Changer de régime politique permettrait de regagner la confiance au niveau international et de faire entrer de nouveaux capitaux dans le pays. Mais le régime de croissance économique doit être aussi bien basé sur l’exportation que sur la consommation domestique afin de favoriser l’investissement des firmes à l’intérieur du pays. L’économie domestique ne doit pas être négligée comme c’est souvent le cas avec une politique d’austérité.
Avec ce changement politique l’avenir se présenterait mieux mais le problème est ce qui existe et qui représente un fardeau hérité du passé : un taux d’inflation très élevé, des ménages qui ont des salaires trop bas pour arriver à la fin du mois, une dette publique énorme par rapport au PIB… Le changement politique ne suffirait pas à empêcher la peur à l’intérieur du pays mais il permettrait de donner confiance à l’étranger. Actuellement, le Venezuela est considéré comme un pays à risque et les créanciers internationaux exigent des intérêts très élevés rendant la dette internationale encore plus lourde à supporter.

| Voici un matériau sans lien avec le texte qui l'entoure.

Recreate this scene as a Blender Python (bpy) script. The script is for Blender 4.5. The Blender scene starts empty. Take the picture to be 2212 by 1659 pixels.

Regagner la confiance internationale est donc essentiel afin de se financer à l’étranger avec de meilleures conditions. Mais actuellement la croissance économique mondiale ralentit, les tensions entre les USA et la Chine amènent au protectionnisme, bien des pays ont des problèmes à augmenter le PIB et cela les retient d’investir dans d’autres pays.
Relancer l’économie vénézuélienne est donc un procédé long, complexe et périlleux. La solution la plus fiable serait de changer le régime politique afin d’augmenter les dépenses publiques de manière productive –soit en développant le réseau industriel et les services afin de regagner la confiance internationale. Cela nécessite des projets, des moyens de financement et surtout du temps pour voir ces projets se réaliser.